The extraordinary run of hand-coloured originals, and you see one here, were kept by Stacey but not exhibited at the time, or intended to be exhibited at all. A couple of years, though, Stacey agreed to make the original hand-coloured prints available to the National Gallery, and we are now really lucky to have a number of them in the collection. The combo of pulp fiction, film noire, hand-colouring and Cibachrome printing, found here, was inspired and cracking.
These works play an important role in telling the story of Australian photo, as it really hits tracks in the 1980s. Stacey went on from, let's face it, this really extraordinary beginning in the 1980s, to build a career full of, in a sense, of unexpected turns, making big, surreal, digitally manipulated images.

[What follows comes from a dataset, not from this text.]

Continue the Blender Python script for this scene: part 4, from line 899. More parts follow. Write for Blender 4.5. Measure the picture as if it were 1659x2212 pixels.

And then into a 12-year-long engagement, through analogue; that is, shooting pretty straight with a camera; working with historic collections of plants and objects, exploring the relationship between science, nature, mythology, colonialism, culture identity and photography. And from that, in around 2013, to a long exploration of what she calls, "the way that vision creates our sense of self, through the use of the camera obscura".
These works, on show, at the moment, at the National Gallery, seem to me to embody the notion that sometimes artists are able to find the perfect process to convey what they want to say; a way of making or realizing the work, so that you think there is no other way that these works could have been made. This seems particularly true of Stacey's career as a whole, as she is following her passion, being led by curiosity and inquiry. Stacey has spoken about being led by the work, if you'll let it.
And I'll leave the last few words to her. "Once you know what you want to express, the language that you want to say it in, seems to follow naturally."